#### Task to carry out:
Identify the lines that contain the word "this" and copy each one.

#### Scene script records:
****************

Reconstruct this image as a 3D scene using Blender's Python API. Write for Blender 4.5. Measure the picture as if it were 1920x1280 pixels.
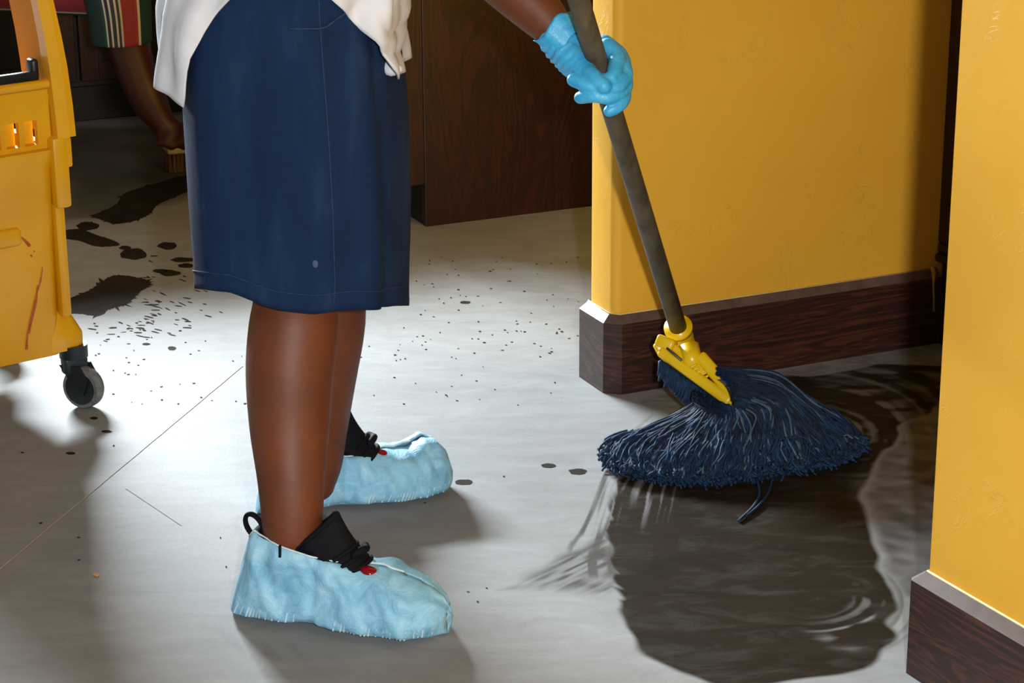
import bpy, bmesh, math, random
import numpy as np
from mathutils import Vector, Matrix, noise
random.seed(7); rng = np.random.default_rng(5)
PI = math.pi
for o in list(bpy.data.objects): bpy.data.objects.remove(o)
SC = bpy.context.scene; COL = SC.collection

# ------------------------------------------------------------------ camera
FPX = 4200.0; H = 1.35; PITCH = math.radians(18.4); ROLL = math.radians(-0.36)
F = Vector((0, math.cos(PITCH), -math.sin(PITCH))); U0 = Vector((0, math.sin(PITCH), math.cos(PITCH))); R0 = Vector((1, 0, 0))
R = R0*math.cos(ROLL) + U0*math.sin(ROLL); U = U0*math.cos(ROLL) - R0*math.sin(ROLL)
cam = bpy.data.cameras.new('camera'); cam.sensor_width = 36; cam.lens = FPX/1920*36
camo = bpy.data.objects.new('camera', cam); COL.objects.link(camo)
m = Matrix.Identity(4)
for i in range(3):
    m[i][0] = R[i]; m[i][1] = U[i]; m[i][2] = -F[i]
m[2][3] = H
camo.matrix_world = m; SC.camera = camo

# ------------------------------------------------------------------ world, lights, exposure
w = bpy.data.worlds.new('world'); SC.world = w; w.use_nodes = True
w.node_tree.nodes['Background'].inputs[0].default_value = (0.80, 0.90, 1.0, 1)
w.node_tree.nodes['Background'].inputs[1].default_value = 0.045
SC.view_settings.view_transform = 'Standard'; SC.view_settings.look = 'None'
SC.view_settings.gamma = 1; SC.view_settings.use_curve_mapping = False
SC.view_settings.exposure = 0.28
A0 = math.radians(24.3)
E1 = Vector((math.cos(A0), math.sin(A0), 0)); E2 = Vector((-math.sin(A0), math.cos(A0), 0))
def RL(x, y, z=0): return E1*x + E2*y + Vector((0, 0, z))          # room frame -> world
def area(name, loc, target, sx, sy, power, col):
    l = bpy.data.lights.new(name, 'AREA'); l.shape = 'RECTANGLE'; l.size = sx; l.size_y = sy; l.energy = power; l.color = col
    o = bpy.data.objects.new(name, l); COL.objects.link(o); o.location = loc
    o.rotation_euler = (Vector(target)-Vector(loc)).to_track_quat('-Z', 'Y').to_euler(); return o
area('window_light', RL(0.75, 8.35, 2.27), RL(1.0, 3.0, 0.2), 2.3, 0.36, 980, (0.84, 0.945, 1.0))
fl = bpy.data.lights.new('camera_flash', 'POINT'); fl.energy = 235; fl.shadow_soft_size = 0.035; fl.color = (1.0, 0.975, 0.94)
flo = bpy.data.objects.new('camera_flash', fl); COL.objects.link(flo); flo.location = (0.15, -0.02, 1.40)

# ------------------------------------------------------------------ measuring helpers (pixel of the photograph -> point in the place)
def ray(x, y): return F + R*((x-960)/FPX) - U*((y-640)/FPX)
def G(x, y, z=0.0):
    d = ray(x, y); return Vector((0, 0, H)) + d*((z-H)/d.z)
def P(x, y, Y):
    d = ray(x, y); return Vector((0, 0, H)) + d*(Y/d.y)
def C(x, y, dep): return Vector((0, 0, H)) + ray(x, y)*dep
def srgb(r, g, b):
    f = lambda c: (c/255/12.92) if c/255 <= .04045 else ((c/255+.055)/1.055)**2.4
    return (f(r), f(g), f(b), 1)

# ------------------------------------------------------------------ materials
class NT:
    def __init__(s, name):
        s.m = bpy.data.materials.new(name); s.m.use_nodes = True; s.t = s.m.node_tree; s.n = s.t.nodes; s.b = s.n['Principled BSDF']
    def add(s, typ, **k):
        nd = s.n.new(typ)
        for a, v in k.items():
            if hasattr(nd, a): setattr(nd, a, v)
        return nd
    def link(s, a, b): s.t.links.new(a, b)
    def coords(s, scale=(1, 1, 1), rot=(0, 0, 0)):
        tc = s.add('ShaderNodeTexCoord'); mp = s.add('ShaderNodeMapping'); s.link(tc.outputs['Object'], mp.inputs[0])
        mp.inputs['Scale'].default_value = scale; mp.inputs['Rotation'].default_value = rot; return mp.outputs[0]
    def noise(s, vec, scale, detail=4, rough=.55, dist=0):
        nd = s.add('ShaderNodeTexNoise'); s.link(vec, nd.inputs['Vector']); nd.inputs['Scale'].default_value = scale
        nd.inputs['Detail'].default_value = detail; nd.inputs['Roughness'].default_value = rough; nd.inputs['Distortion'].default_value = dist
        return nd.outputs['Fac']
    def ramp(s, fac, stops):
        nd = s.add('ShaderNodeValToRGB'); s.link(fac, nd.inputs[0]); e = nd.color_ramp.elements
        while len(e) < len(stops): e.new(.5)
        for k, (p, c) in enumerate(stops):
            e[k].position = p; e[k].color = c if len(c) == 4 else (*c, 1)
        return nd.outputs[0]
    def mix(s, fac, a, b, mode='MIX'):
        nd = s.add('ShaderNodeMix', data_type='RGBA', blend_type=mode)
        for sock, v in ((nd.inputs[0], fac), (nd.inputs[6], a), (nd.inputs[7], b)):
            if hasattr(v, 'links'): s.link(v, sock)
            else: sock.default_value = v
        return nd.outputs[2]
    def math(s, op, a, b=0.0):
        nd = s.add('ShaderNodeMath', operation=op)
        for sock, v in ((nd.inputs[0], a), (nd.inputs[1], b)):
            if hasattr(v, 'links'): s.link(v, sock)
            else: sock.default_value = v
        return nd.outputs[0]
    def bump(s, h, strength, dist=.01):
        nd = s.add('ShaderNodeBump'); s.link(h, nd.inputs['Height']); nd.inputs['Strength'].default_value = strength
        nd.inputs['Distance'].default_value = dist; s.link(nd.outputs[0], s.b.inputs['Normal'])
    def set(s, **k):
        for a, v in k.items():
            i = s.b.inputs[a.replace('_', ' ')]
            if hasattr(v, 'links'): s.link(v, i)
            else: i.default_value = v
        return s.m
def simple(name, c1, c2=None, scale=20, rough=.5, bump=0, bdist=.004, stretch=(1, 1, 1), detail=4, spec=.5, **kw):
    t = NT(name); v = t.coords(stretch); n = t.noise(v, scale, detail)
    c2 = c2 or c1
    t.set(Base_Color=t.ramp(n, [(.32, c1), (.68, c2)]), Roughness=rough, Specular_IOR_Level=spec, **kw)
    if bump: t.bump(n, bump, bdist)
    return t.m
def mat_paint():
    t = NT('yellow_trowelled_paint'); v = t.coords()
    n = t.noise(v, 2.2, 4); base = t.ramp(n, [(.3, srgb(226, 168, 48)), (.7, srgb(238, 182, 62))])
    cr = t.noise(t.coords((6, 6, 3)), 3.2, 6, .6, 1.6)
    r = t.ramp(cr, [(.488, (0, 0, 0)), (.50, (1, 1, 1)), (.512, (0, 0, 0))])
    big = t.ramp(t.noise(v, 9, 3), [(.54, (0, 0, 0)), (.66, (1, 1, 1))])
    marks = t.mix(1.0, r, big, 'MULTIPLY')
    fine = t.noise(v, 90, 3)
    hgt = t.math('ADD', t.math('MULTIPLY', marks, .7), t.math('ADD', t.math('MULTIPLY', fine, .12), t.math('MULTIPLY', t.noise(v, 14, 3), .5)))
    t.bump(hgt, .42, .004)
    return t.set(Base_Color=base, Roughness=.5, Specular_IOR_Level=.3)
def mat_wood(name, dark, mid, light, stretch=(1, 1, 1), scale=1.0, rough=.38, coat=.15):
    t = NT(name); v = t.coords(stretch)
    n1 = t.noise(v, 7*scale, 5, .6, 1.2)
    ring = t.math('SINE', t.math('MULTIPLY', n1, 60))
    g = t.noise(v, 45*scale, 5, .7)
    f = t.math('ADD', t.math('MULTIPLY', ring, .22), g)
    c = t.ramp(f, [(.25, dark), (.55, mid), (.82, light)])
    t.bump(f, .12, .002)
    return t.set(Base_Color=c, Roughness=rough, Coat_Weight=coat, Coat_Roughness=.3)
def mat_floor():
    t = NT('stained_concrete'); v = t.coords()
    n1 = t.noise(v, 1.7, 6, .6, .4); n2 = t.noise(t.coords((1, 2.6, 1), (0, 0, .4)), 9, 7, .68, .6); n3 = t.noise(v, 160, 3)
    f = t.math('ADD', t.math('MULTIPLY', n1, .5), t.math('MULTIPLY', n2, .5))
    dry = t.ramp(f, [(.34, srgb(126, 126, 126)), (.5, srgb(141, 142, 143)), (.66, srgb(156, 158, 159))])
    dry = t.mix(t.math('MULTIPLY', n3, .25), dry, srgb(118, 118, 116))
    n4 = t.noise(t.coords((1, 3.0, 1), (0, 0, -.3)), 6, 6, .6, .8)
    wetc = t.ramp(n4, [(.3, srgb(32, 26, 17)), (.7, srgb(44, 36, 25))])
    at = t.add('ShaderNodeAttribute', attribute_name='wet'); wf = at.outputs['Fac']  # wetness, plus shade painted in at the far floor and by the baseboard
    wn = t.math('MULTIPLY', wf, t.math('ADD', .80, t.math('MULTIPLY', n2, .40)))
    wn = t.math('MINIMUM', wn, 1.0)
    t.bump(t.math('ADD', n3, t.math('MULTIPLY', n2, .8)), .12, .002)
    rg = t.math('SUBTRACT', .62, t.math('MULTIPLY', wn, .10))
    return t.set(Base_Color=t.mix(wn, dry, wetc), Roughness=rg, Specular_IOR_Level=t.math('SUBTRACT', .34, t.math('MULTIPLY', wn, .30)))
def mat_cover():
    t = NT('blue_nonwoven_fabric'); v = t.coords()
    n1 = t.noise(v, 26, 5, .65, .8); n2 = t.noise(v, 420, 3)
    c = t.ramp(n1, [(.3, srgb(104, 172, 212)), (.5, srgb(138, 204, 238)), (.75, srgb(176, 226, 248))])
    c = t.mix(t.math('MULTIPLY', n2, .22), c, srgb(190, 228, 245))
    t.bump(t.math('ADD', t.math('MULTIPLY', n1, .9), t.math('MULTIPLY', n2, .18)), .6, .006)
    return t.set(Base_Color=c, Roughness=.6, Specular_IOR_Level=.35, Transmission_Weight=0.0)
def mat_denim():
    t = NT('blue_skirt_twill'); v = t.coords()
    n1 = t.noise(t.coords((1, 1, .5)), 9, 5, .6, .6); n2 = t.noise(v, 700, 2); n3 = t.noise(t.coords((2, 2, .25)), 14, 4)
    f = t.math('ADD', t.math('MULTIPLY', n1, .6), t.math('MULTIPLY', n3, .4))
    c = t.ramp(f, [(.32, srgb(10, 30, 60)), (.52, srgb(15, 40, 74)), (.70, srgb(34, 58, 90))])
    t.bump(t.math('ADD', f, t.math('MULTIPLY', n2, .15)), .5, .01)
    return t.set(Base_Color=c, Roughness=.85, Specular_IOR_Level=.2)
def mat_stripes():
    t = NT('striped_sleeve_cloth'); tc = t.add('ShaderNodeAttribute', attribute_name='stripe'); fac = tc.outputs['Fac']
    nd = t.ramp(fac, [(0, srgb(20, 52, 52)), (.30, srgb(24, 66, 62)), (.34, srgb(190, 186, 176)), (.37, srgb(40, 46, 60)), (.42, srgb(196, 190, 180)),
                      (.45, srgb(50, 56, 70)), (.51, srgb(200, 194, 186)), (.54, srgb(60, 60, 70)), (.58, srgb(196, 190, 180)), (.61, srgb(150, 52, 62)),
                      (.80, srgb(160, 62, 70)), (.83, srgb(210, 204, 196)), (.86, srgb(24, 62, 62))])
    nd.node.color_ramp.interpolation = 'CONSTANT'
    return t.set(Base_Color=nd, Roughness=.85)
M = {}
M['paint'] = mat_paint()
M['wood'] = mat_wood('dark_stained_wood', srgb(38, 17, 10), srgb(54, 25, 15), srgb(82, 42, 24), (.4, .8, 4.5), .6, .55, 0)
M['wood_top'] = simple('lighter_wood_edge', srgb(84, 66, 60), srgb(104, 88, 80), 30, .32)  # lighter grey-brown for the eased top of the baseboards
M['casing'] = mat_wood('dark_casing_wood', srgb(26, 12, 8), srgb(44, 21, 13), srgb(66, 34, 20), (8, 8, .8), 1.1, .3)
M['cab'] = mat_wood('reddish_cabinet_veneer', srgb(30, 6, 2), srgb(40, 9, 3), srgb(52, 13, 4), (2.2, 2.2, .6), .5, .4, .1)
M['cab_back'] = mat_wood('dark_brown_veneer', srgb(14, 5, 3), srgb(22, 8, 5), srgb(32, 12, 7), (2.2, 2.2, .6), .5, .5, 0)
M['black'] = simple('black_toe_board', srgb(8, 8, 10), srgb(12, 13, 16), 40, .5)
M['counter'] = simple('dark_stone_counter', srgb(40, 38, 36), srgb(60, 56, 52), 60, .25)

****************

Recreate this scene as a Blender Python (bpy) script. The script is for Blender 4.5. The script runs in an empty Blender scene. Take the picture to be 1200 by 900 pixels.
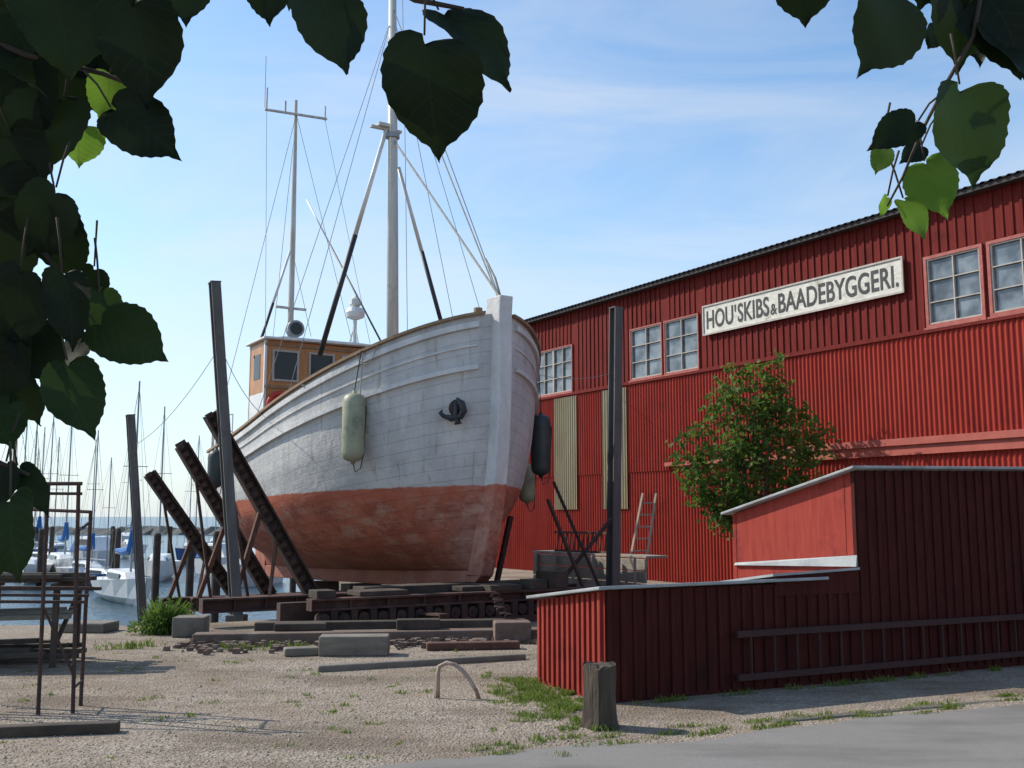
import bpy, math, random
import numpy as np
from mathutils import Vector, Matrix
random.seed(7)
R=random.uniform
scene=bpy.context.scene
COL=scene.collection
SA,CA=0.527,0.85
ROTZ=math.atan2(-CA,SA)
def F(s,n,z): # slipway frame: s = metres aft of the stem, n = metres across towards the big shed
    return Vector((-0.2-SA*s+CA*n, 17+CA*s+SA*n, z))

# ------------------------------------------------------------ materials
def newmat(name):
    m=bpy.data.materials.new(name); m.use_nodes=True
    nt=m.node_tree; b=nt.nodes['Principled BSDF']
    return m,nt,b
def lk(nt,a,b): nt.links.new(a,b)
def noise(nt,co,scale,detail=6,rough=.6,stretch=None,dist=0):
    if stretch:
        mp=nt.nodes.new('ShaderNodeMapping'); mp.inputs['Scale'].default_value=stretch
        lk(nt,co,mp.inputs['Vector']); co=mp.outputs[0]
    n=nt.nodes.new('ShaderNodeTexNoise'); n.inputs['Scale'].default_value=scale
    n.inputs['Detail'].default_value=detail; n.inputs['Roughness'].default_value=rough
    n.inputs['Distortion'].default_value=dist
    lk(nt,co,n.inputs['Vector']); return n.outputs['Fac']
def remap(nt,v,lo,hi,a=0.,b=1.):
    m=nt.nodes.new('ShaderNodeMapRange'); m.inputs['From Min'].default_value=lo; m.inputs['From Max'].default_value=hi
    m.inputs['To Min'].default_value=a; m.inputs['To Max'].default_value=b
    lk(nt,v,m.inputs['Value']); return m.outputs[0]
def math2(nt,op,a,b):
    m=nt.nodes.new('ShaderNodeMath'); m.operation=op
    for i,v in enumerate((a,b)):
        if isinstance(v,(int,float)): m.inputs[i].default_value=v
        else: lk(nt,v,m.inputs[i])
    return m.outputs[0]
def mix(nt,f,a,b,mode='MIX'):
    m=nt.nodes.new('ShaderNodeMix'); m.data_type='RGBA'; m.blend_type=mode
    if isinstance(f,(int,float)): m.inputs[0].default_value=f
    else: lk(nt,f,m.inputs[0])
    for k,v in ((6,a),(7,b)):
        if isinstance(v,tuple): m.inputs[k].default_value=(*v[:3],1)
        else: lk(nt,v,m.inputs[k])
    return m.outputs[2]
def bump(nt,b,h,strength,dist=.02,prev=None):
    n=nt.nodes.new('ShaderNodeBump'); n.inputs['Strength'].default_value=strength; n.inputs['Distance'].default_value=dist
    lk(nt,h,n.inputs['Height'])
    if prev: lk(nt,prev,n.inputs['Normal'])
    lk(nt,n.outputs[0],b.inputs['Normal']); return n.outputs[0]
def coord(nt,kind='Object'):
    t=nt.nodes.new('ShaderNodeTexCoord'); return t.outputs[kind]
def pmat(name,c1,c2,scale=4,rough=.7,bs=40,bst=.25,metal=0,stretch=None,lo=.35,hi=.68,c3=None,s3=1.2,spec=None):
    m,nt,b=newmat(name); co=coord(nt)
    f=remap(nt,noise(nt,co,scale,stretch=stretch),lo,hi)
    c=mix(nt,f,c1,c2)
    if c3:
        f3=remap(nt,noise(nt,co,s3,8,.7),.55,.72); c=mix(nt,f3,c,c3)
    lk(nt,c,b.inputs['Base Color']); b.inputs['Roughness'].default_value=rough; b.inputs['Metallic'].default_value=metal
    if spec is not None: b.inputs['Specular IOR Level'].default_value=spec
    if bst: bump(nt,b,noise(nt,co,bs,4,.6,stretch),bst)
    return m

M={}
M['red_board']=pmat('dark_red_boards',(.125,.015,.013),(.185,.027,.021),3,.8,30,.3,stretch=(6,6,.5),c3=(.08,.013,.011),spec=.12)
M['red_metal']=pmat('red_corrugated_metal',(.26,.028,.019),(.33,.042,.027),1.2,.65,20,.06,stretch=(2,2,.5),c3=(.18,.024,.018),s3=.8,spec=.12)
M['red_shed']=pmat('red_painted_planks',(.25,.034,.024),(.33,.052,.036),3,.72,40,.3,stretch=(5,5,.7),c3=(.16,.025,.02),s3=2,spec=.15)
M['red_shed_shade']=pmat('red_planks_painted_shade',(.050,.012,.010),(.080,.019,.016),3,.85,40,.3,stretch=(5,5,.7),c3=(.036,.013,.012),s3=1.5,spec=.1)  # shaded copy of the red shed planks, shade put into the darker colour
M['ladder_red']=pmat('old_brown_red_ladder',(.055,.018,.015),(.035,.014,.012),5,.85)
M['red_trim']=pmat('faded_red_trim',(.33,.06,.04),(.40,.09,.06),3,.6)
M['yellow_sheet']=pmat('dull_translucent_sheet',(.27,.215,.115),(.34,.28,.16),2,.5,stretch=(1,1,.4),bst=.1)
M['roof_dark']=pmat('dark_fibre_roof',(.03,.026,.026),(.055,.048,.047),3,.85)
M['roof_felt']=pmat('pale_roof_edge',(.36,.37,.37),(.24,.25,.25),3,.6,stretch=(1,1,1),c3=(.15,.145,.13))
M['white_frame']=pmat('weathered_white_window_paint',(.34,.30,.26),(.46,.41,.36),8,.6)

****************

#### The reply:
Reconstruct this image as a 3D scene using Blender's Python API. Write for Blender 4.5. Measure the picture as if it were 1920x1280 pixels.
Recreate this scene as a Blender Python (bpy) script. The script is for Blender 4.5. The script runs in an empty Blender scene. Take the picture to be 1200 by 900 pixels.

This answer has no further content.